On se plaît souvent à dire que le subconscient élabore nos connaissances et les mûrit. Je veux considérer seulement des effets très simples. Mes deux doigts les plus faibles sont comme liés ensemble ; l’un ne peut se plier sans que l’autre suive, ce qui alourdit le mouvement, sans compter les fausses notes. Je m’exerce à produire volontairement les deux mouvements séparés ; et souvent je n’obtiens que gaucherie et fatigue ; mais je m’aperçois qu’après une nuit de repos les deux doigts sont plus libres qu’ils n’étaient, jusqu’à faire un trille satisfaisant. Vais-je dire qu’ils ont compris ? Il est bien plus simple de supposer que certains muscles plus faibles ont pris force, effet qui ne peut être sensible que par un travail d’élimination et de nutrition, exactement par un sommeil. Je suppose que c’est par une maturation de ce genre que toute ma mécanique vivante s’adapte à mes ordres, c’est-à-dire se réveille plus maniable après le repos qui suit l’exercice. Et c’est pourquoi je crois aisément que j’ai appris en dormant, que j’ai travaillé en dormant, ou, en d’autres termes, que j’ai pensé sans y penser. Mythologie à mes yeux, si je rapproche ce genre d’illusion de celles qui ont trompé l’enfance de chacun de nous et les peuples enfants. La grande affaire est d’être maître de son propre animal, et d’être assuré qu’on en est le maître ; et l’on jugera aisément, quelque difficile que soit ce sujet-ci, quelles sont les conceptions directrices qui ont de l’avenir, et quelles sont celles qui n’en ont point.

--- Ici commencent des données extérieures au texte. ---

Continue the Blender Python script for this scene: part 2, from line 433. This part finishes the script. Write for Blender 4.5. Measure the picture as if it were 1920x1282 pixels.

Je veux que toute connaissance soit cernée d’entendement ; cette précaution fait la connaissance ; elle nous élève au difficile degré où le savoir est devoir, où compte surtout, dans la recherche du vrai, ce que l’esprit se doit à lui-même. En cherchant par là, en dressant cette sévérité trop peu connue, on dessinera à peu près ce que c’est qu’une conscience intellectuelle. Le fameux Poincaré lui-même hésitait beaucoup à chercher les raisons d’entendement d’une de ses grandes découvertes. Il préférait, je le voyais bien, être la Pythie de lui-même, c’est-à-dire penser comme font les poètes, par la faveur d’Apollon.